Mercury-Language / packaging

Packaging scripts
9 stars 3 forks source link

About pushing the Debian packaging into Debian #2

Open frediz opened 7 years ago

frediz commented 7 years ago

Hi Paul / all, I'd really be happy to see mercury in Debian again especially to package my favorite mail software "bower" coded with the mercury language. mercury used to be packaged in Debian : https://tracker.debian.org/pkg/mercury but it finally got removed : https://bugs.debian.org/cgi-bin/bugreport.cgi?bug=538802 https://bugs.debian.org/cgi-bin/bugreport.cgi?bug=446665

I see that recently the package has been updated to be used in sid (I just haven't tested it yet now) Though, there's no newer release than the 2014 one.

What do you think of this possibility ? Do the reasons why mercury got dropped from Debian still exist ? If not, what are the blocking problems ? And are there any plans to solve them and go in that direction of Debian upstreaming ? Thanks a lot for your time,

F.

PaulBone commented 7 years ago

Hi,

The short answer is that I am interested on working on these packages further, but probably not motivated enough to actually attempt to get them into Debian. However if someone else wants to do that I'm more than happy to provide advice and assistance as I can.

The more detailed answers are:

I see that recently the package has been updated to be used in sid (I just haven't tested it yet now) Though, there's no newer release than the 2014 one.

Those aren't stable releases and I guess Debian won't be interested in them. According to bower's README.md it only needs a 2011 version or greater.

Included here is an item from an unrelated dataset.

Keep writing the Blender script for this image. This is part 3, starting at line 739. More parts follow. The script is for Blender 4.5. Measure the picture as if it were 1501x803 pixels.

So the 2014 version should be fine.

I do hope to package a more recent version, but this is more-or-less to make my own life easier.

The newer Mercury versions tend to have better support for newer GCC versions, so even though there's no stable release in the last few years, it would be helpful to package one of the snapshot versions.

What do you think of this possibility ?

I think that it is possible and good. There are a few minor issues that will make it more difficult / bend normal packaging conventions. The big ones I can think of right away are:

  1. Self hosting.

This may be an issue, my debian package will build itself from the C files, in the source package, then bootstrap itself from that version. I think this is the best option but Debian maintainers may want to ask some questions about that.

  1. No proper shared library versioning.

This creates two problems, the first is that upgrading a Mercury .so file can easily break other Mercury programs. Either we could use static libraries exclusively or when using shared libraries other package authors (like bower) would need to add a dependency to a specific Mercury shared library version, as I have done with the Mercury packages themselves.

This also means that all packages that depend on Mercury shared libraries would need to be upgraded/updated at the same time, or cannot be installed concurrently.

The other problem this creates is that you cannot use multiple Mercury versions concurrently. Which could be a drag for anyone wanting to use the stable version most of the time, and then try some new features ion the snapshot version (ROTD). It would also cause a lot of confusion to put them both in the same Debian package repository. They would need different names so you don't automatically upgrade to an unstable version. And yet Mercury releases arn't frequent enough for a lot of user's needs.

So I think it can be added to Debian, doing so will be good, but perhaps difficult. Adding proper versioning to Mercury's shared objects may also be difficult, eg: I don't think anyone has tried defining a formal API/Interface to the runtime library and made it clear what is part of that interface and what isn't. Then there's the Mercury ABI itself, changing a data-structure such as MR_Context (although not user visible) can break binary compatibility. (Mercury does attempt to refuse to link if the developers who change such a structure increment a certain version number).

Do the reasons why mercury got dropped from Debian still exist ?

This came from when the package was removed (your 3rd link above):

Your package came up as a candidate for removal from Debian, because:

Those 4 problems have probably been fixed by now, now there are probably 4 totally different problems :-).

That bug report has very little information, but AIUI it's some of the same stuff as above.

https://bugs.debian.org/cgi-bin/bugreport.cgi?bug=281369

Yeah, that'll probably always be true.

Now irrelevant.

And even newer versions now!

If not, what are the blocking problems ? And are there any plans to solve them and go in that direction of Debian upstreaming ?

I think ti's just a bunch of work for someone to volunteer for. I have no plans to do this myself.